Ferguson has a very versatile style. He can sustain laughs while jumping seamlessly between crudely-direct cultural commentary and more thoughtful and introspective observational comedy. If such stream-of-consciousness content is a fair indication of where someone is at in their life, there seems to be some doubt that he even wants to be involved in the entertainment business at all. Scots can pick holes in just about anything, but he had absolutely nothing good to say about his chosen vocation, or anything associated with it – apart from his friendship with Kurt Russell, which appears to be going quite well.

OK, we get it – Ferguson is not interested in Twitter, Youtube, or shooting Netflix specials, which he was especially direct about, so where exactly was he going with this? Is this wandering Scot thinking of pulling up stakes, moving to the Lake District and opening up a bed ‘n’ breakfast? It seemed a possibility.
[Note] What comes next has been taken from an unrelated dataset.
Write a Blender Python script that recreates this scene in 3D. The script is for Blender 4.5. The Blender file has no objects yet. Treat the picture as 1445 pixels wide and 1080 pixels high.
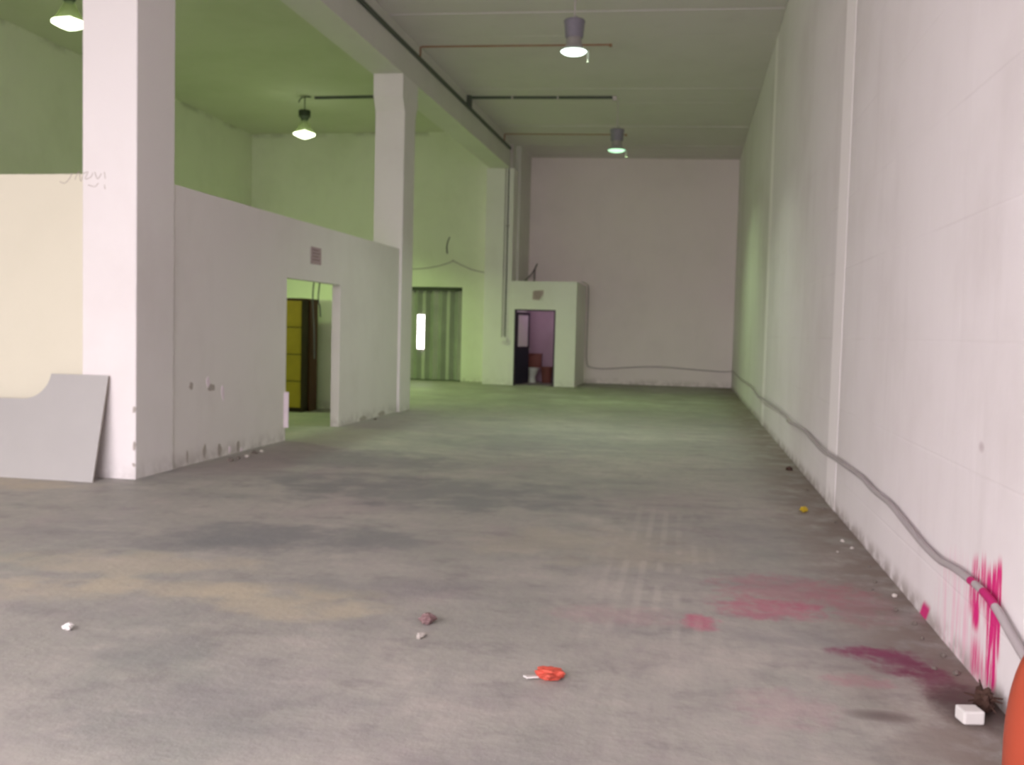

During his lighter moments, Ferguson cycled through a nostalgia trip, speaking with genuinely fondness about his Uncle James, and a long lost love named Dawn Harrison (and now, recently divorced!), a thwarted teenage target for his amorous affections, and more. These stories came across as unusually sincere, given that comedy mostly stays with the gut and doesn’t often venture in the direction of the heart.

It was also oddly charming how Ferguson took a very soft approach to slagging our city. He didn’t need a sledgehammer, he poked and prodded us with a set of comic fine motor skills that made him quite endearing.

Ferguson is a bit of an odd duck. He’s been unusually candid and unaffected about his struggles with depression, and alcoholism and drug abuse. Perhaps this explains his nuanced style. He’s not one of the many who’ve flamed out and killed themselves or died in some horrendous accident. He’s in the other camp: he survived and lived to tell about it. Comics by nature use themselves as fodder for material, leaving the darkest places for the tour bus and the hotel room. Not Ferguson.

There’s one thing Scots aren’t generally guilty of – unless we’re speaking about the 2014 independence referendum – and that’s cowardice. It’s one thing for Chuck Lorre to create Mom, a show featuring characters struggling with alcoholism, and another to bring one’s own struggles into a stand up routine, and to handle it in a way that was respectful of himself and his experiences.

With a style that steers clear of harshness or judgment, Ferguson is a smart, engaging and grounded comedian whose subtlety belies greater depth. For these reasons the Scottish Parliament might want to consider to casting a bust of him and sticking it on the Royal Mile somewhere. He’s a real gift to their cultural identity, and to the world of comedy.